Identify and pull out each line of the entries in which "pixels" occurs.

━━━ ROWS ━━━

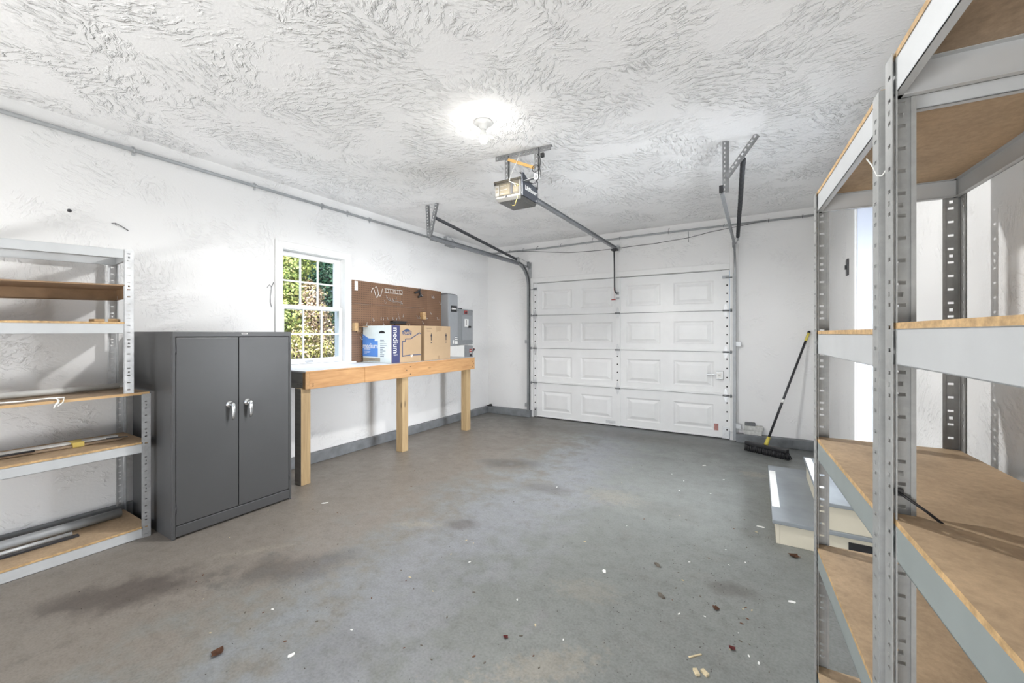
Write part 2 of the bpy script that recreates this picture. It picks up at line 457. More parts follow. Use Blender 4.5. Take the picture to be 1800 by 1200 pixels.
# ------------------------------------------------------------------ mesh helpers
class MB:
    def __init__(s, *mats):
        s.bm = bmesh.new()
        s.mats = [M[m] if isinstance(m, str) else m for m in mats]
        s.mi = 0
    def box(s, x0, x1, y0, y1, z0, z1, mi=None, bevel=0, mat=None):
        r = bmesh.ops.create_cube(s.bm, size=1)
        vs = r['verts']
        bmesh.ops.scale(s.bm, vec=(abs(x1 - x0), abs(y1 - y0), abs(z1 - z0)), verts=vs)
        if mat is not None:
            bmesh.ops.transform(s.bm, matrix=mat, verts=vs)
        bmesh.ops.translate(s.bm, vec=((x0 + x1) / 2, (y0 + y1) / 2, (z0 + z1) / 2), verts=vs)
        fs = set(f for v in vs for f in v.link_faces)
        for f in fs:
            f.material_index = s.mi if mi is None else mi
        if bevel:
            es = list(set(e for v in vs for e in v.link_edges))
            g = bmesh.ops.bevel(s.bm, geom=es, offset=bevel, segments=2, affect='EDGES', profile=.5)
            for f in g['faces']:
                f.material_index = s.mi if mi is None else mi
        return s
    def bar(s, p0, p1, wdt, thk, up=(0, 0, 1), mi=None, bevel=0):
        """rectangular bar between two points"""
        p0, p1 = V(p0), V(p1)
        d = (p1 - p0)
        L = d.length
        z = d.normalized()
        x = V(up).cross(z)
        if x.length < 1e-4:
            x = V((1, 0, 0)).cross(z)
        x.normalize()
        y = z.cross(x)
        m = Matrix((x, y, z)).transposed().to_4x4()
        r = bmesh.ops.create_cube(s.bm, size=1)
        vs = r['verts']
        bmesh.ops.scale(s.bm, vec=(wdt, thk, L), verts=vs)
        fs = set(f for v in vs for f in v.link_faces)
        for f in fs:
            f.material_index = s.mi if mi is None else mi
        if bevel:
            es = list(set(e for v in vs for e in v.link_edges))
            g = bmesh.ops.bevel(s.bm, geom=es, offset=bevel, segments=2, affect='EDGES')
            vs = list(set(vs) | set(v for f in g['faces'] for v in f.verts))
            vs = [v for v in vs if v.is_valid]
            for f in g['faces']:
                f.material_index = s.mi if mi is None else mi
        m.translation = (p0 + p1) / 2
        bmesh.ops.transform(s.bm, matrix=m, verts=vs)
        return s
    def tube(s, pts, r, n=10, mi=None, closed=False):
        pts = [V(p) for p in pts]
        rings = []
        ref = None
        for i, p in enumerate(pts):
            a = pts[max(0, i - 1)]; b_ = pts[min(len(pts) - 1, i + 1)]
            t = (b_ - a)
            if t.length < 1e-9:
                t = V((0, 0, 1))
            t.normalize()
            if ref is None:
                ref = t.orthogonal().normalized()
            x = (ref - t * ref.dot(t))
            if x.length < 1e-6:
                x = t.orthogonal()
            x.normalize()
            ref = x
            y = t.cross(x)
            rr = r[i] if isinstance(r, (list, tuple)) else r
            rings.append([s.bm.verts.new(p + (x * math.cos(6.28318 * k / n) + y * math.sin(6.28318 * k / n)) * rr) for k in range(n)])
        fs = []
        for a, b_ in zip(rings, rings[1:]):
            for k in range(n):
                fs.append(s.bm.faces.new((a[k], a[(k + 1) % n], b_[(k + 1) % n], b_[k])))
        for f in fs:
            f.smooth = True
        fs.append(s.bm.faces.new(rings[0][::-1])); fs.append(s.bm.faces.new(rings[-1]))
        for f in fs:
            f.material_index = s.mi if mi is None else mi
        return s
    def cyl(s, p0, p1, r0, r1=None, n=20, mi=None):
        r1 = r0 if r1 is None else r1
        return s.tube([p0, p1], [r0, r1], n, mi)
    def lathe(s, prof, c, n=28, mi=None, axis='z'):
        rings = []
        for (rr, h) in prof:
            ring = []
            for k in range(n):
                a = 6.28318 * k / n
                p = V((rr * math.cos(a), rr * math.sin(a), h))
                if axis == 'x':
                    p = V((p.z, p.x, p.y))
                elif axis == 'y':
                    p = V((p.x, p.z, p.y))
                ring.append(s.bm.verts.new(V(c) + p))
            rings.append(ring)
        for a, b_ in zip(rings, rings[1:]):
            for k in range(n):
                f = s.bm.faces.new((a[k], a[(k + 1) % n], b_[(k + 1) % n], b_[k]))
                f.smooth = True
                f.material_index = s.mi if mi is None else mi
        for ring in (rings[0][::-1], rings[-1]):
            try:
                f = s.bm.faces.new(ring); f.material_index = s.mi if mi is None else mi
            except ValueError:
                pass
        return s
    def poly(s, pts, thick, mi=None):
        """closed polygon (3D points in order) extruded by vector thick"""
        vs = [s.bm.verts.new(V(p)) for p in pts]
        f = s.bm.faces.new(vs)
        r = bmesh.ops.extrude_face_region(s.bm, geom=[f])
        nv = [q for q in r['geom'] if isinstance(q, bmesh.types.BMVert)]
        bmesh.ops.translate(s.bm, vec=V(thick), verts=nv)
        fs = set(q for v in vs + nv for q in v.link_faces)
        for q in fs:
            q.material_index = s.mi if mi is None else mi
        bmesh.ops.recalc_face_normals(s.bm, faces=list(fs))
        return s
    def perf(s, o, u, v, wid, length, holes, thick, mi=None):
        """flat strip with real holes. o corner, u width dir, v length dir; holes = [(centre along v, half width, half height, centre along u)]"""
        o, u, v = V(o), V(u).normalized(), V(v).normalized()
        nrm = u.cross(v)
        vs_ = sorted(holes)
        faces = []
        def q(u0, u1, v0, v1):
            if u1 - u0 < 1e-6 or v1 - v0 < 1e-6:
                return
            for lev in (0, 1):
                off = nrm * thick * lev
                c = [o + u * a + v * b_ + off for a, b_ in ((u0, v0), (u1, v0), (u1, v1), (u0, v1))]
                vv = [s.bm.verts.new(p) for p in (c if lev else c[::-1])]
                faces.append(s.bm.faces.new(vv))
        cur = 0
        for (vc, hw, hh, uc) in vs_:
            if vc - hh <= cur or vc + hh >= length:
                continue
            q(0, wid, cur, vc - hh)
            q(0, uc - hw, vc - hh, vc + hh)
            q(uc + hw, wid, vc - hh, vc + hh)
            for (a0, a1, b0, b1) in ((uc - hw, uc - hw, vc - hh, vc + hh), (uc + hw, uc + hw, vc - hh, vc + hh), (uc - hw, uc + hw, vc - hh, vc - hh), (uc - hw, uc + hw, vc + hh, vc + hh)):
                c = [o + u * a0 + v * b0, o + u * a1 + v * b1]
                vv = [s.bm.verts.new(p) for p in (c[0], c[1], c[1] + nrm * thick, c[0] + nrm * thick)]
                faces.append(s.bm.faces.new(vv))
            cur = vc + hh
        q(0, wid, cur, length)
        for (a0, a1, b0, b1) in ((0, 0, 0, length), (wid, wid, 0, length), (0, wid, 0, 0), (0, wid, length, length)):
            c = [o + u * a0 + v * b0, o + u * a1 + v * b1]
            vv = [s.bm.verts.new(p) for p in (c[0], c[1], c[1] + nrm * thick, c[0] + nrm * thick)]
            faces.append(s.bm.faces.new(vv))
        for f in faces:
            f.material_index = s.mi if mi is None else mi
        return s
    def build(s, name, parent=None, local=False, bevel=0):
        me = bpy.data.meshes.new(name)
        if parent is not None and not local:
            off = parent.matrix_world.inverted() if False else None
            loc = V((0, 0, 0)); p = parent
            while p is not None:
                loc += V(p.location); p = p.parent
            bmesh.ops.translate(s.bm, vec=-loc, verts=s.bm.verts)
        s.bm.normal_update()
        s.bm.to_mesh(me)
        s.bm.free()
        for m in s.mats:
            me.materials.append(m)
        o = bpy.data.objects.new(name, me)
        C.objects.link(o)
        if parent is not None:
            o.parent = parent
        if bevel:
            b = o.modifiers.new('edges', 'BEVEL'); b.width = bevel; b.segments = 2; b.limit_method = 'ANGLE'; b.angle_limit = R(40)
        return o

def tag(o, label, cat, group=None, kind=None):
    o['label'] = label
    o['category'] = cat
    if group: o['group'] = group
    if kind: o['kind'] = kind
    return o

def thing(name, loc, label, cat, group=None, rz=0):
    o = bpy.data.objects.new(name, None)
    o.empty_display_size = .05
    o.location = loc
    o.rotation_euler = (0, 0, rz)
    C.objects.link(o)
    return tag(o, label, cat, group)

def struct(name, mb, **kw):
    o = mb.build(name, **kw)
    o['kind'] = 'structure'
    return o

def lettering(name, s, size, mat, loc, rot, parent=None, align='CENTER', sx=1.0, ext=.0004, bold=0.0):
    """writing as real mesh; rot = euler of the text plane"""
    cu = bpy.data.curves.new(name, 'FONT')
    cu.body = s; cu.size = size; cu.align_x = align; cu.align_y = 'CENTER'; cu.extrude = ext; cu.offset = bold
    cu.resolution_u = 3
    tmp = bpy.data.objects.new(name, cu)
    C.objects.link(tmp)
    dg = bpy.context.evaluated_depsgraph_get()
    me = bpy.data.meshes.new_from_object(tmp.evaluated_get(dg))
    bpy.data.objects.remove(tmp)
    me.materials.clear(); me.materials.append(M[mat])
    mat4 = Matrix.Translation(V(loc)) @ rot.to_matrix().to_4x4() @ Matrix.Diagonal((sx, 1, 1, 1))
    if parent is not None:
        l = V((0, 0, 0)); p = parent
        while p is not None:
            l += V(p.location); p = p.parent
        mat4 = Matrix.Translation(-l) @ mat4
    me.transform(mat4)
    o = bpy.data.objects.new(name, me)
    C.objects.link(o)
    o.parent = parent
    return o
from mathutils import Euler
FACE_PX = Euler((R(90), 0, R(90)))          # text readable by someone looking towards -X (on a +X face)
FACE_MY = Euler((R(90), 0, 0))              # text readable by someone looking towards +Y (on a -Y face)

# ------------------------------------------------------------------ room shell
XL, XR, YF, YB, H = -3.90, .645, 5.74, -2.6, 2.745
T = .14
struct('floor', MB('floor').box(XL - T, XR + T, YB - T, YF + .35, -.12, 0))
struct('ceiling', MB('ceiling').box(XL - T, XR + T, YB - T, YF + T, H, H + .16))
WY0, WY1, WZ0, WZ1 = 2.235, 2.945, 1.005, 2.14
mb = MB('wall')
mb.box(XL - T, XL, YB - T, WY0, 0, H); mb.box(XL - T, XL, WY1, YF + T, 0, H)
mb.box(XL - T, XL, WY0, WY1, 0, WZ0); mb.box(XL - T, XL, WY0, WY1, WZ1, H)
struct('wall_left', mb)
DX0, DX1, DZ = -3.025, -.285, 2.11
mb = MB('wall_far')
mb.box(XL, DX0, YF, YF + T, 0, H); mb.box(DX1, XR + T, YF, YF + T, 0, H); mb.box(DX0, DX1, YF, YF + T, DZ, H)
struct('wall_far', mb)
EY0, EY1, EZ0, EZ1 = 3.06, 3.955, .46, 2.33
mb = MB('wall')
mb.box(XR, XR + T, YB - T, EY0, 0, H); mb.box(XR, XR + T, EY1, YF, 0, H)
mb.box(XR, XR + T, EY0, EY1, 0, EZ0); mb.box(XR, XR + T, EY0, EY1, EZ1, H)
struct('wall_right', mb)
mb = MB('wall_far')
mb.box(XL, -3.45, YB - T, YB, 0, H); mb.box(.25, XR, YB - T, YB, 0, H); mb.box(-3.45, .25, YB - T, YB, 2.45, H)
struct('wall_rear', mb)
# painted concrete kerb along the walls
CH = .105
struct('baseboard_left', MB('curb').box(XL, -3.845, YB, 5.66, 0, CH), bevel=.006)
struct('baseboard_far', MB('curb').box(XL, -3.055, 5.655, YF, 0, CH), bevel=.006)
struct('baseboard_far_right', MB('curb').box(-.215, XR, 5.652, YF, 0, CH), bevel=.006)
struct('baseboard_right', MB('curb').box(.60, XR, 4.30, 5.652, 0, CH), bevel=.006)
# timber round the big opening
mb = MB('white')
mb.box(DX0 - .0, DX1 + .0, YF - .022, YF, DZ, DZ + .075)
mb.box(DX0 - .045, DX0, YF - .022, YF, CH, DZ + .075)
mb.box(DX1, DX1 + .09, YF - .022, YF, CH, DZ + .30)
struct('trim_1', mb, bevel=.003)
mb = MB('white')
for y0 in (-2.46,):
    pass
mb.box(-.20, -.185, YF - .012, YF, DZ + .30, H - .06)
struct('trim_2', mb)

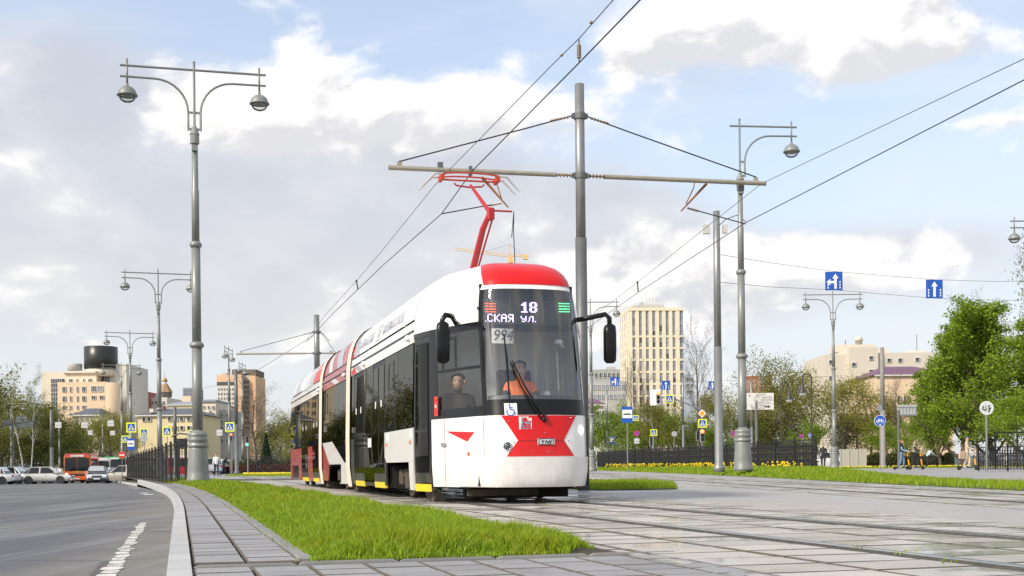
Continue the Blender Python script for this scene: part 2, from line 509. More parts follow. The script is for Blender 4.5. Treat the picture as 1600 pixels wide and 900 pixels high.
# rails: grooved rail, head plus guard lip
M_rail = mat('rail_steel', (.50, .48, .46), .28, .9, var=.2, vscale=6, rvar=.25)
M_rust = mat('rail_flank', (.075, .055, .04), .8, .2, var=.3, vscale=8)
def rail(parent, path, off):
    head, lip, bedm = MB(), MB(), MB()
    def strip(mb, o0, o1, z0, z1):
        L, Rr = [], []
        for i, p in enumerate(path):
            d = (path[min(i + 1, len(path) - 1)] - path[max(i - 1, 0)]).normalized(); nrm = Vector((d.y, -d.x, 0))
            L.append(p + nrm * o0); Rr.append(p + nrm * o1)
        rows = [[(q.x, q.y, z0) for q in L], [(q.x, q.y, z1) for q in L], [(q.x, q.y, z1) for q in Rr], [(q.x, q.y, z0) for q in Rr]]
        mb.grid(rows)
    strip(head, off - .034, off + .034, -.05, .007)
    strip(lip, off + .075, off + .098, -.05, .004) if off < 0 else strip(lip, off - .098, off - .075, -.05, .004)
    strip(bedm, off - .115, off + .115, -.04, -.016)
    r_ = head.build('rail', M_rail, parent); lip.build('guard_lip', M_rail, r_); bedm.build('groove', M_rust, r_)
VC = 4.55
tr1 = thing('tram_track', 'near tram track whose two grooved rails pass under the tram', 'tram track', group='tram tracks')
path1 = [TW(VC, u) for u in (-4, 2, 6, 10, 15, 20, 30, 45, 60, 80)]
rail(tr1, path1, -.762); rail(tr1, path1, .762)
tr2 = thing('tram_track', 'far tram track beside the long grass verge', 'tram track', group='tram tracks')
def t2(Y): return 7.55 - .043 * Y - .00055 * max(0, Y - 35) ** 2
path2 = [Vector((t2(Y), Y, 0.004)) for Y in (-4, 4, 10, 16, 22, 28, 34, 40, 50, 60, 75, 90, 110)]
rail(tr2, path2, -.762); rail(tr2, path2, .762)
# concrete between and beside the tracks (cut round the rails of the far track)
def band(name, f0, f1, z, m, Y0=-4, Y1=112, n=60):
    rows = []
    for i in range(n + 1):
        Y = Y0 + (Y1 - Y0) * i / n; a, b = f0(Y), f1(Y)
        rows.append([(a + (b - a) * k / 6, Y, z) for k in range(7)])
    return struct(MB().grid(rows).build(name, m))
def bedright(Y):    # right edge of the slabs of track 1
    return (6.53 - Y * tsn) / tcs
near2 = lambda Y: t2(Y) - 1.75
band('pavement', bedright, near2, -.004, M_conc)
# slabs of the far track
slabs2 = struct(thing('tram_bed', 'slabs of the far tram bed beside the verge', 'paving'))
n = 0; fs2 = MB()
for i in range(100):
    Y = 6 + i * .62
    for off in (-1.32, -.32, .32, 1.32):
        w = .82 if abs(off) > 1 else .60
        if Y < 48 and n < 280:
            o = link('slab', slab_me, slabs2); o.location = (t2(Y) + off, Y, random.uniform(-.003, .002)); o.scale = (w, .605, .06)
            o.rotation_euler = (random.uniform(-.004, .004), random.uniform(-.004, .004), .043); n += 1
        else: fs2.box((t2(Y) + off, Y, -.03), (w, .605, .06), .043 + .0011 * max(0, Y - 35))
struct(fs2.build('distant_slabs', M_slab, slabs2), 'stuff')
band('pavement', lambda Y: t2(Y) + 1.75, lambda Y: t2(Y) + 90, -.004, mat('path_asphalt', (.30, .29, .28), .7, var=.25, vscale=.6, bump=.2, bscale=60, stain=((.15, .12, .10), .5, .5, .7, .25)), -4, 128)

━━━

| RESPONSE TO THE TASK |
Write part 2 of the bpy script that recreates this picture. It picks up at line 457. More parts follow. Use Blender 4.5. Take the picture to be 1800 by 1200 pixels.
Continue the Blender Python script for this scene: part 2, from line 509. More parts follow. The script is for Blender 4.5. Treat the picture as 1600 pixels wide and 900 pixels high.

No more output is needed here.